Уцепившись за последние «советы» и оборвав Ивашко, который уже закрывал утреннее заседание, Вы вдруг закатили истерику и даже разыграли благородный гнев. И… подали в отставку.
Простите мою нескромность, Михаил Сергеевич, но я был один из тех, кто если не разгадал, то уловил смысл игры: улизнуть с поста Генсека, подставив рядовых коммунистов под очередной расстрел. Сначала– моральный, а потом и физический.
После перерыва заседание началось без Вас, но я, исходя из своего куцего опыта, предполагал, что Вы где-то поблизости, в хорошо радиофицированном кабинете, внимательно слушаете и следите через своих информаторов за всем происходящим.
Наконец мне дали слово. Я, в частности, сказал: «…последовали рискованные заявления об отставке, а вы знаете, что в такой напряженный момент это чревато непредвиденными последствиями. Уже хотя бы потому, что свято место пусто не бывает. А ведь хотят многие…
Если мы сегодня протокольно хотим оформить развал партии, пожалуйста, можно сделать. Но я лично делаю замечание Михаилу Сергеевичу Горбачеву, пока что без занесения в личное дело (мне, как правило, всегда заносили в личное дело), что так не делается. Сначала мы должны навести вместе с ним порядок в доме, найти восприемника, воспитать его и выяснить в этом зале, примем его или нет.
Я уже говорил, что наша страна первая в мире, которая впервые осуществила заветную мечту Бакунина, князя Кропоткина, моего земляка Нестора Ивановича Махно: то есть мы уже шестой год идем по пути анархистского выбора, правда с элементами социализма.
Но когда Президент взялся за выполнение антикризисной программы, которую, уверен, поддержат даже оппоненты, то мы должны ему помочь. И потребовать, чтобы он употребил президентскую власть и навел порядок, не нарушая демократии. Если мы и он не хотим, чтобы пришел кто-то третий и объявил: «Граждане, Отечество в опасности», предварительно щелкнув затвором».
Уверен: сквозь несколько ироничный тон выступления Вы почувствовали, что уловка расшифрована. И больше всего, осмелюсь предположить, Вас встревожила именно последняя фраза – предостережение относительно щелкнувшего затвора.
Да, Михаил Сергеевич, Вы обладаете интуицией, которая особенно обостряется при грозящей опасности.

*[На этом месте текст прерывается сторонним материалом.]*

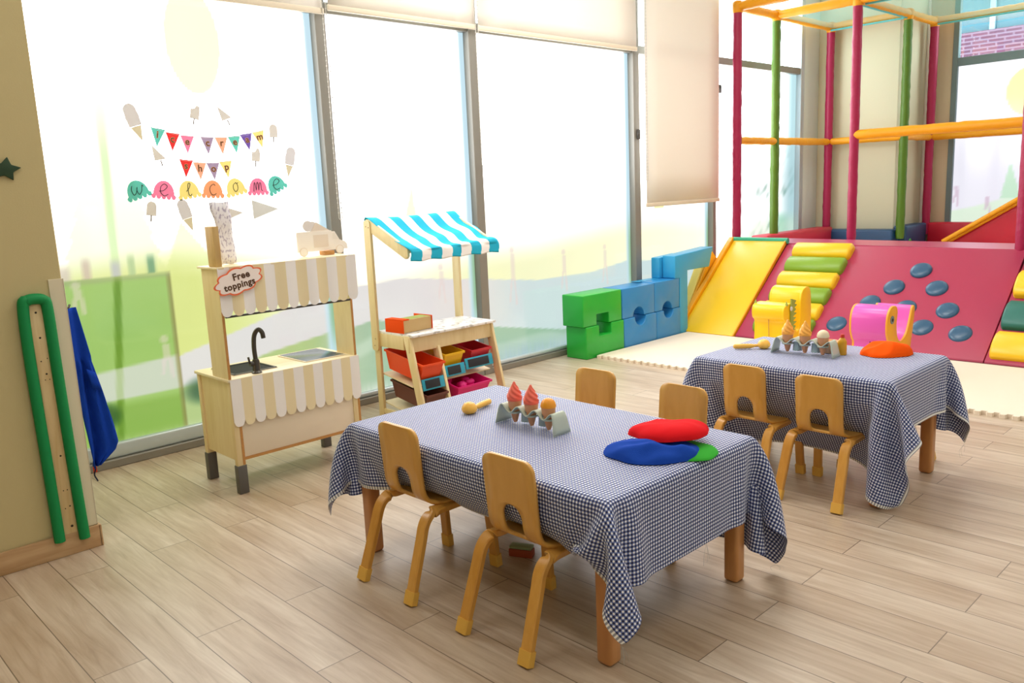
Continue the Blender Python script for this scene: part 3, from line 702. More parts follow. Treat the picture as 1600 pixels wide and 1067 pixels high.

И буквально на глазах меняете цвет мыслей и действий применительно к создавшейся обстановке.
На втором перерыве меня разыскали посыльные и препроводили в кабинет, где Вы меня встретили чуть ли не по-братски. Не знаю, заметил ли присутствовавший при сем секретарь ЦК Строев, но я уловил сквозь обворожительную улыбку… стальной проблеск на дне Ваших темных глаз. И – контрапунктом– слова: «Спасибо, Борис Ильич… А то уже черт знает что! Просто оскорбляют» и т. д. в том же «товарищеском» ключе. Короче, Вы вынуждены были дать уговорить себя отозвать отставку.
Очередной, и, как оказалось– последний, пленум должен был окончательно уточнить проект новой Программы партии и дату съезда.
Проект Программы, конечно, страдал описательностью. И все же очертание новой модели просматривалось: партия переходила на качественно иную, чем доныне, на биологическую основу парламентской.
Наиболее слабой стороной проекта, на мой взгляд, было то, что размывалось самое главное в преддверии рыночной стихии – защита людей труда.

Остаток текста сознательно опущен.